Rows from a 3D scene dataset
*-*-*
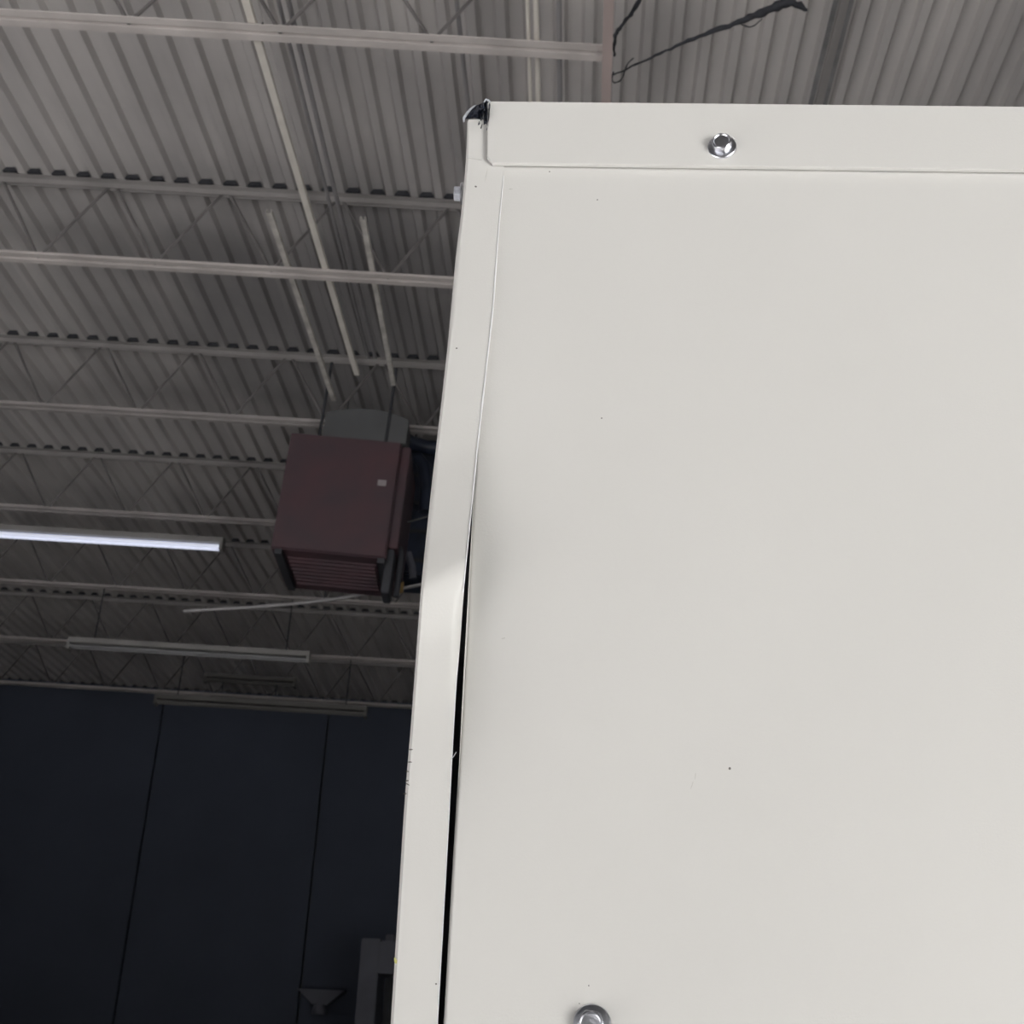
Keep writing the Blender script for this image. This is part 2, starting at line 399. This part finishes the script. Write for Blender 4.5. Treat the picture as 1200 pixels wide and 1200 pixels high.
MB().tube([A_-g0.location, B_-g0.location], .006, 6).obj('hanger', M['dark'], g0, 40)
P = atv(476, 513, 9.3); ex_ = (atv(560, 513, 9.3)-P).length; zz_ = P.z - atv(476, 672, 9.3).z
r = empty('hanging_duct', frame(P, J, Nn)); tag(r, 'dark blue-black duct hanging between the maroon heater and the cabinet edge', 'duct')
MB().add(*bev_box(0,0,-zz_,ex_,.45,0,.02)).obj('duct_body', M['blue'], r, 40)
for k_ in range(5): MB().add(*bev_box(-.012,-.012,-zz_+.1+k_*(zz_-.2)/4,ex_+.012,.462,-zz_+.13+k_*(zz_-.2)/4,.004)).obj('seam_band', M['dark'], r)
for x_ in (.06, ex_-.06): MB().tube([(x_,.2,-.01),(x_,.2,HT-.02-(P-CAM).dot(Nn))], .008, 6).obj('hanger', M['dark'], r, 40)
P = atv(469.5, 688, 9.08); o = MB().add(*bev_box(-.022,-.02,-.045,.022,.02,.045,.006)).tube([(0,0,.03),(0,0,.06)], .012, 8).obj('valve', M['brass'], None, 40); o.location = P
tag(o, 'small yellowish valve on the gas line below the heater', 'valve')
thing_tube('drop_pipe', [(478,648),(483,664),(484,678)], 9.02, .028, M['machine'], 'short grey pipe hanging right of the heater above the gas line', 'pipe')

# ------------------------------------------------------------------ fluorescent strips
def fixture(px, py, v, length, lit, label, drop, enamel='fixture'):
    P = atv(px, py, v); mm = frame(P, J, Nn)
    r = empty('strip_light', mm); tag(r, label, 'light', 'fluorescent strip lights under the joists')
    MB().add(*bev_box(-length,-.055,.02,0,.055,.075,.005)).obj('body', M[enamel], r)
    MB().add(*bev_box(-.03,-.06,-.05,0,.06,.02,.004)).obj('end_cap', M[enamel], r)
    for s_ in (-1, 1):
        MB().tube([(-length+.03,s_*.035,-.012),(-.03,s_*.035,-.012)], .017, 10).obj('tube', M['lit'] if lit else M['tube' if enamel == 'fixture' else enamel], r, 40)
    MB().add(*bev_box(-length,-.06,-.05,-length+.03,.06,.02,.004)).obj('end_cap', M[enamel], r)
    for x in (-.25, -length+.25):
        MB().tube([(x,0,.07),(x,0,HB+.03-(P-CAM).dot(Nn))], .008, 6).obj('hanger', M['dark'], r, 40)
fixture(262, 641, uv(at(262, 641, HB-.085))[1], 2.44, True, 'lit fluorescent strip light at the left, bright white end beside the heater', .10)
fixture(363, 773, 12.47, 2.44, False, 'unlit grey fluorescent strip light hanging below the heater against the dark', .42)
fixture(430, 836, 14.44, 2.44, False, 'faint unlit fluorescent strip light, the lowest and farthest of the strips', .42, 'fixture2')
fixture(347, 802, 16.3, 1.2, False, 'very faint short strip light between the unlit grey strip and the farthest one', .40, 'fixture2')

# ------------------------------------------------------------------ walls, floor
def roofz(x, y):
    p0 = CAM + Nn*(HT+.04); return p0.z - (Nn.x*(x-p0.x)+Nn.y*(y-p0.y))/Nn.z
Jh = Vector((J.x, J.y, 0)).normalized(); Rh = Vector((R.x, R.y, 0)).normalized()
def gp(u, v): q = CAM + Jh*u + Rh*v; return q.x, q.y
def slab(name, a, b, th, mat, parent=None, kind=None, dz=0.):
    ax, ay = a; bx, by = b; d = Vector((bx-ax, by-ay)).normalized(); n = Vector((d.y, -d.x))*th
    pts = [(ax,ay),(bx,by),(bx+n.x,by+n.y),(ax+n.x,ay+n.y)]
    v = [(x,y,0.0) for x,y in pts]+[(x,y,roofz(x,y)-dz) for x,y in pts]
    o = MB().add(v, [(0,3,2,1),(4,5,6,7),(0,1,5,4),(1,2,6,5),(2,3,7,6),(3,0,4,7)]).obj(name, mat, parent)
    if kind: o['kind'] = kind
    return o
VB = VW+.12
wall = slab('wall_back', gp(U1+.0, VB+.05), gp(U0-.0, VB+.05), .2, M['side'], None, 'structure', -.015)
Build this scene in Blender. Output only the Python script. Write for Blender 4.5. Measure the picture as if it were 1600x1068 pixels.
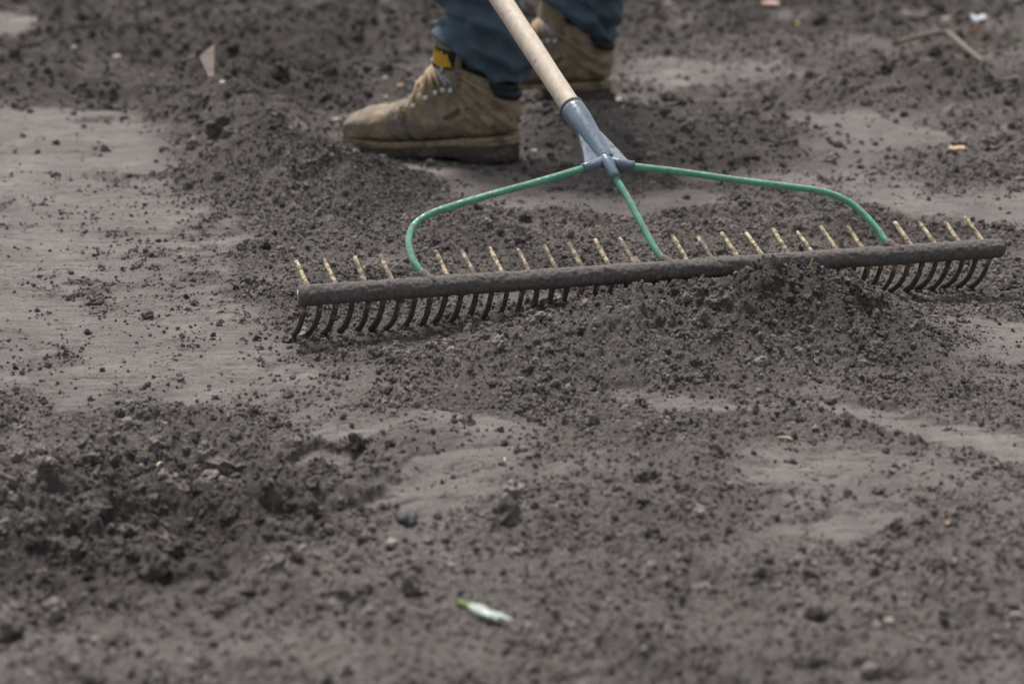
*-*-*
Copy out the records above in full, exactly as written, but not the pictures.

Keep writing the Blender script for this image. This is part 2, starting at line 399. This part finishes the script. Write for Blender 4.5. Treat the picture as 1200 pixels wide and 1200 pixels high.
MB().tube([A_-g0.location, B_-g0.location], .006, 6).obj('hanger', M['dark'], g0, 40)
P = atv(476, 513, 9.3); ex_ = (atv(560, 513, 9.3)-P).length; zz_ = P.z - atv(476, 672, 9.3).z
r = empty('hanging_duct', frame(P, J, Nn)); tag(r, 'dark blue-black duct hanging between the maroon heater and the cabinet edge', 'duct')
MB().add(*bev_box(0,0,-zz_,ex_,.45,0,.02)).obj('duct_body', M['blue'], r, 40)
for k_ in range(5): MB().add(*bev_box(-.012,-.012,-zz_+.1+k_*(zz_-.2)/4,ex_+.012,.462,-zz_+.13+k_*(zz_-.2)/4,.004)).obj('seam_band', M['dark'], r)
for x_ in (.06, ex_-.06): MB().tube([(x_,.2,-.01),(x_,.2,HT-.02-(P-CAM).dot(Nn))], .008, 6).obj('hanger', M['dark'], r, 40)
P = atv(469.5, 688, 9.08); o = MB().add(*bev_box(-.022,-.02,-.045,.022,.02,.045,.006)).tube([(0,0,.03),(0,0,.06)], .012, 8).obj('valve', M['brass'], None, 40); o.location = P
tag(o, 'small yellowish valve on the gas line below the heater', 'valve')
thing_tube('drop_pipe', [(478,648),(483,664),(484,678)], 9.02, .028, M['machine'], 'short grey pipe hanging right of the heater above the gas line', 'pipe')

# ------------------------------------------------------------------ fluorescent strips
def fixture(px, py, v, length, lit, label, drop, enamel='fixture'):
    P = atv(px, py, v); mm = frame(P, J, Nn)
    r = empty('strip_light', mm); tag(r, label, 'light', 'fluorescent strip lights under the joists')
    MB().add(*bev_box(-length,-.055,.02,0,.055,.075,.005)).obj('body', M[enamel], r)
    MB().add(*bev_box(-.03,-.06,-.05,0,.06,.02,.004)).obj('end_cap', M[enamel], r)
    for s_ in (-1, 1):
        MB().tube([(-length+.03,s_*.035,-.012),(-.03,s_*.035,-.012)], .017, 10).obj('tube', M['lit'] if lit else M['tube' if enamel == 'fixture' else enamel], r, 40)
    MB().add(*bev_box(-length,-.06,-.05,-length+.03,.06,.02,.004)).obj('end_cap', M[enamel], r)
    for x in (-.25, -length+.25):
        MB().tube([(x,0,.07),(x,0,HB+.03-(P-CAM).dot(Nn))], .008, 6).obj('hanger', M['dark'], r, 40)
fixture(262, 641, uv(at(262, 641, HB-.085))[1], 2.44, True, 'lit fluorescent strip light at the left, bright white end beside the heater', .10)
fixture(363, 773, 12.47, 2.44, False, 'unlit grey fluorescent strip light hanging below the heater against the dark', .42)
fixture(430, 836, 14.44, 2.44, False, 'faint unlit fluorescent strip light, the lowest and farthest of the strips', .42, 'fixture2')
fixture(347, 802, 16.3, 1.2, False, 'very faint short strip light between the unlit grey strip and the farthest one', .40, 'fixture2')

# ------------------------------------------------------------------ walls, floor
def roofz(x, y):
    p0 = CAM + Nn*(HT+.04); return p0.z - (Nn.x*(x-p0.x)+Nn.y*(y-p0.y))/Nn.z
Jh = Vector((J.x, J.y, 0)).normalized(); Rh = Vector((R.x, R.y, 0)).normalized()
def gp(u, v): q = CAM + Jh*u + Rh*v; return q.x, q.y
def slab(name, a, b, th, mat, parent=None, kind=None, dz=0.):
    ax, ay = a; bx, by = b; d = Vector((bx-ax, by-ay)).normalized(); n = Vector((d.y, -d.x))*th
    pts = [(ax,ay),(bx,by),(bx+n.x,by+n.y),(ax+n.x,ay+n.y)]
    v = [(x,y,0.0) for x,y in pts]+[(x,y,roofz(x,y)-dz) for x,y in pts]
    o = MB().add(v, [(0,3,2,1),(4,5,6,7),(0,1,5,4),(1,2,6,5),(2,3,7,6),(3,0,4,7)]).obj(name, mat, parent)
    if kind: o['kind'] = kind
    return o
VB = VW+.12
wall = slab('wall_back', gp(U1+.0, VB+.05), gp(U0-.0, VB+.05), .2, M['side'], None, 'structure', -.015)
Build this scene in Blender. Output only the Python script. Write for Blender 4.5. Measure the picture as if it were 1600x1068 pixels.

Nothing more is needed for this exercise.